──────── Dataset section ────────
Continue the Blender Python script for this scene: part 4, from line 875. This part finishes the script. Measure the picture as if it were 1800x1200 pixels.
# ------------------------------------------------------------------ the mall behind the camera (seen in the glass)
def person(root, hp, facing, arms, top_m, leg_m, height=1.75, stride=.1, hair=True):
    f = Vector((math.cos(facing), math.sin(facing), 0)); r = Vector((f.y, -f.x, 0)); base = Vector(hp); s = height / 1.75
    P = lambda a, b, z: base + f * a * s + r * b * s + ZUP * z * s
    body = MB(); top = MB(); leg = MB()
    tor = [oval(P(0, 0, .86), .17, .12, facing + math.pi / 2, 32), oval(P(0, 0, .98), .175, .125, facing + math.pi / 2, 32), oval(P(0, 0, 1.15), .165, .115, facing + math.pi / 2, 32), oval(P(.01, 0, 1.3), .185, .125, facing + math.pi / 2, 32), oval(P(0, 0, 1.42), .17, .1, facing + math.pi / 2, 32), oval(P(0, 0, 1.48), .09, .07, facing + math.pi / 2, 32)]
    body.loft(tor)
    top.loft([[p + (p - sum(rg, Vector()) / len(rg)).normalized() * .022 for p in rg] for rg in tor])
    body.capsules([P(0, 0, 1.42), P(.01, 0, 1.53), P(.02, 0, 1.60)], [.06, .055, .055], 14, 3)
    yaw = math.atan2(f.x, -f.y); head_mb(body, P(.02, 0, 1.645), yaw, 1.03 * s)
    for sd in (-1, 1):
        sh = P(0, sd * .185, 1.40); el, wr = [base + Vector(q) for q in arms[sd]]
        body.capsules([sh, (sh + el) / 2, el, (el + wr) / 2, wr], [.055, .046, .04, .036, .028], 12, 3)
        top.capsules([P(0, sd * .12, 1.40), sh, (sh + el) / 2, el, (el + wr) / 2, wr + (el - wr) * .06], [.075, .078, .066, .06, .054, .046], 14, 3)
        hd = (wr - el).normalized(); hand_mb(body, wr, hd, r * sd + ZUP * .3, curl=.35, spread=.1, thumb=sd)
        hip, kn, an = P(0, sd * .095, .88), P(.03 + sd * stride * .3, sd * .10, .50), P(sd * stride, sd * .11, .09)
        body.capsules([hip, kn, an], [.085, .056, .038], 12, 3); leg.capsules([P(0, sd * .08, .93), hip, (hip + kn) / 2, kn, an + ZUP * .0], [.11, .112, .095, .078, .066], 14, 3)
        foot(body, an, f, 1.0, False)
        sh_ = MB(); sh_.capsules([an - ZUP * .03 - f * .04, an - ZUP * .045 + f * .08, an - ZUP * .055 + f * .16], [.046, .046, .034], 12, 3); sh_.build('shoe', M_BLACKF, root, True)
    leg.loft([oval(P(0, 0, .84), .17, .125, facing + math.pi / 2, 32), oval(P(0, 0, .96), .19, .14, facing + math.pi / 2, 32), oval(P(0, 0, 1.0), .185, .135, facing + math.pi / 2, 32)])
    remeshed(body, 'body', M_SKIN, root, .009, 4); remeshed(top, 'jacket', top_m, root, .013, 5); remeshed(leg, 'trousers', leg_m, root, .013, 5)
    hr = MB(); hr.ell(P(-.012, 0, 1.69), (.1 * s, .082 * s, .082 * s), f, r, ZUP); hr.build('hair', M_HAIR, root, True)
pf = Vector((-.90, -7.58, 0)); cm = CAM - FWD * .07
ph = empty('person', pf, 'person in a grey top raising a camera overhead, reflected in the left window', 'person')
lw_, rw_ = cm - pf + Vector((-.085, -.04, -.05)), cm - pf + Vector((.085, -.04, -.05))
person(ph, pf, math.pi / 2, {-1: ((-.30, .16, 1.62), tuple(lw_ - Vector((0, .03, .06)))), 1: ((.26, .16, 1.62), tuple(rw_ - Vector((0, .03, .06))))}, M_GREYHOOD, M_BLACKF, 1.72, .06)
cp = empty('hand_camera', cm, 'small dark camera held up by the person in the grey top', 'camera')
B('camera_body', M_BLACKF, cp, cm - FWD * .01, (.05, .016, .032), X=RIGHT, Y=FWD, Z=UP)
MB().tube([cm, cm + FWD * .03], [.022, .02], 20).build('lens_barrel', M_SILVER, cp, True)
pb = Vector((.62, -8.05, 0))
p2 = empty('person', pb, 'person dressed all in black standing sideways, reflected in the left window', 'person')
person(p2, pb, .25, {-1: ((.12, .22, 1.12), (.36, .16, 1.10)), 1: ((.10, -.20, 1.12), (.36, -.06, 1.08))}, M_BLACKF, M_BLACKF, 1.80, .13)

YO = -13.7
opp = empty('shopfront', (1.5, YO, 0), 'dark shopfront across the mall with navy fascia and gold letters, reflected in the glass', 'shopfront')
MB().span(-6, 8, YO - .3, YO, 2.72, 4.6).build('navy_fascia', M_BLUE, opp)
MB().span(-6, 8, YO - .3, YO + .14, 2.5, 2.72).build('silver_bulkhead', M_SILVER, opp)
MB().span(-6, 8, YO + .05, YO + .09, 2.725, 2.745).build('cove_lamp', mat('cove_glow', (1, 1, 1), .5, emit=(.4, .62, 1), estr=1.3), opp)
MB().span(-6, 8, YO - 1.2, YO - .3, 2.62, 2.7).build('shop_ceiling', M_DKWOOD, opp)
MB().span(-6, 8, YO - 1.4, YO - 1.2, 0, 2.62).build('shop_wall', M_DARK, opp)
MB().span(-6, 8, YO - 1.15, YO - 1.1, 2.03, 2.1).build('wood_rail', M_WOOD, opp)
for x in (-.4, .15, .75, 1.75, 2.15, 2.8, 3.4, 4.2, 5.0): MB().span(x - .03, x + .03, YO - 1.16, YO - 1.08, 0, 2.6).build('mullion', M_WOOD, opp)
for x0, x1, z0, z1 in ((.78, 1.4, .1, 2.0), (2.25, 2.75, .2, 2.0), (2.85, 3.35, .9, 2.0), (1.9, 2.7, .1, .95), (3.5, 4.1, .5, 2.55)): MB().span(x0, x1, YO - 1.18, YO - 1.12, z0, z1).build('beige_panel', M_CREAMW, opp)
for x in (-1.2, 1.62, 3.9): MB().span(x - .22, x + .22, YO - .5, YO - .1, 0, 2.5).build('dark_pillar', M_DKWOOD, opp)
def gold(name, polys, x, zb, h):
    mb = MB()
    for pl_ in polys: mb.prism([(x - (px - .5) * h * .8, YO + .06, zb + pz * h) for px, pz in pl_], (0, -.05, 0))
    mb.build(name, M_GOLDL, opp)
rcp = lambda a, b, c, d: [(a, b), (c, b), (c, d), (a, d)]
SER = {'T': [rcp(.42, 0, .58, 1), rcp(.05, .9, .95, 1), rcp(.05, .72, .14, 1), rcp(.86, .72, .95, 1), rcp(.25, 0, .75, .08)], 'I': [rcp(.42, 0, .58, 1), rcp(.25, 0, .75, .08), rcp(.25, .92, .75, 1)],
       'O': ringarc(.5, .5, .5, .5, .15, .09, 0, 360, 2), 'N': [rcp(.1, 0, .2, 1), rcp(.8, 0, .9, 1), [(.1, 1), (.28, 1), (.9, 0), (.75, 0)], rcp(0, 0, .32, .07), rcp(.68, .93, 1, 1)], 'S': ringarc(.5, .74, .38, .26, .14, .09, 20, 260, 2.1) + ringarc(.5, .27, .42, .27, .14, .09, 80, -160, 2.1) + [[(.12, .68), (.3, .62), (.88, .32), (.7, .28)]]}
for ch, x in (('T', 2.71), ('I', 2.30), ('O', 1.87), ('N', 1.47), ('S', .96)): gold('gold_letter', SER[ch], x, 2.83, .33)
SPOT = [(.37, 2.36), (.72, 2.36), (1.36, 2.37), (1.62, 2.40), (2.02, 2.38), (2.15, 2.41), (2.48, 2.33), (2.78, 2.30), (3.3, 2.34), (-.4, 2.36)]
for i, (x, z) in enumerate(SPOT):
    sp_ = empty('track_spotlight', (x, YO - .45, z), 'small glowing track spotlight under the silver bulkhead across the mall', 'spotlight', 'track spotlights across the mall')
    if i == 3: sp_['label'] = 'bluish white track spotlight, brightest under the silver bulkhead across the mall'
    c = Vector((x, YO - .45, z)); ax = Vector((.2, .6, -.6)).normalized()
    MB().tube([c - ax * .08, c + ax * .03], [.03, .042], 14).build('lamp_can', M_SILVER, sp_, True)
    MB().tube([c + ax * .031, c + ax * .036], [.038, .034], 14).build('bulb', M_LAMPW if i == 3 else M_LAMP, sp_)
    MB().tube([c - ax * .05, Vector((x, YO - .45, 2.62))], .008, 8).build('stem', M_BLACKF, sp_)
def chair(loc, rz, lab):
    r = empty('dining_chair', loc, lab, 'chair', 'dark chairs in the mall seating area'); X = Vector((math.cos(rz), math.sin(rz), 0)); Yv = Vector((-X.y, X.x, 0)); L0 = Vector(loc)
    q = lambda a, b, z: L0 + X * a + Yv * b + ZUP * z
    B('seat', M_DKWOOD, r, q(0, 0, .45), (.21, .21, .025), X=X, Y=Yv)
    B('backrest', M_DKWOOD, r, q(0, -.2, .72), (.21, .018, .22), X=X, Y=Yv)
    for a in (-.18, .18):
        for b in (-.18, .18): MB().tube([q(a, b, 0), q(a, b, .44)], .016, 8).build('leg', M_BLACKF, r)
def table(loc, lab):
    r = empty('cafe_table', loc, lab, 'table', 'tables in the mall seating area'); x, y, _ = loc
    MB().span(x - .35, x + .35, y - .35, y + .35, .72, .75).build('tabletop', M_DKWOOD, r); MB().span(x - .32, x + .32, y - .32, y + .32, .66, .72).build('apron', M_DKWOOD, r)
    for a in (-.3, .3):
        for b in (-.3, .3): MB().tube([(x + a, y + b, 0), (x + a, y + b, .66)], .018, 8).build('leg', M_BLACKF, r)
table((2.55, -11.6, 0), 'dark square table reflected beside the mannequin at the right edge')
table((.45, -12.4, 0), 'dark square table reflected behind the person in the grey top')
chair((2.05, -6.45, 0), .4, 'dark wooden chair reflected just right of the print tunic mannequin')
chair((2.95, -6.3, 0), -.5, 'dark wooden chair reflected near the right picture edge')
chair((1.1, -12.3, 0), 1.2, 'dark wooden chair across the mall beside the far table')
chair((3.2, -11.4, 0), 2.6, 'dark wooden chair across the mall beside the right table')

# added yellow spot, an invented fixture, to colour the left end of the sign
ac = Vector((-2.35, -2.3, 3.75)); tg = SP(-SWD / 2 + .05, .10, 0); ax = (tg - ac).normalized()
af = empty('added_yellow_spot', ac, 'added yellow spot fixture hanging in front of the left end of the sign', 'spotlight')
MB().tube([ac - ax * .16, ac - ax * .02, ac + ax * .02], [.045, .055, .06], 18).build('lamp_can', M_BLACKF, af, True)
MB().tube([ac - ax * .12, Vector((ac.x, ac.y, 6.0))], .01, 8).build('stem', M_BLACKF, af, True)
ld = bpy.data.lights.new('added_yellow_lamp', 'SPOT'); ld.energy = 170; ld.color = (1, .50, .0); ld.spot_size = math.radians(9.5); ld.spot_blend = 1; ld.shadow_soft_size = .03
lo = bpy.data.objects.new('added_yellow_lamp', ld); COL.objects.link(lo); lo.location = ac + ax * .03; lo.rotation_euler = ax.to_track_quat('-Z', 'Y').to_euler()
────────
* _Short task_: Report only the number of lines that hold the string "picture" in this listing.

* _Full answer_: 2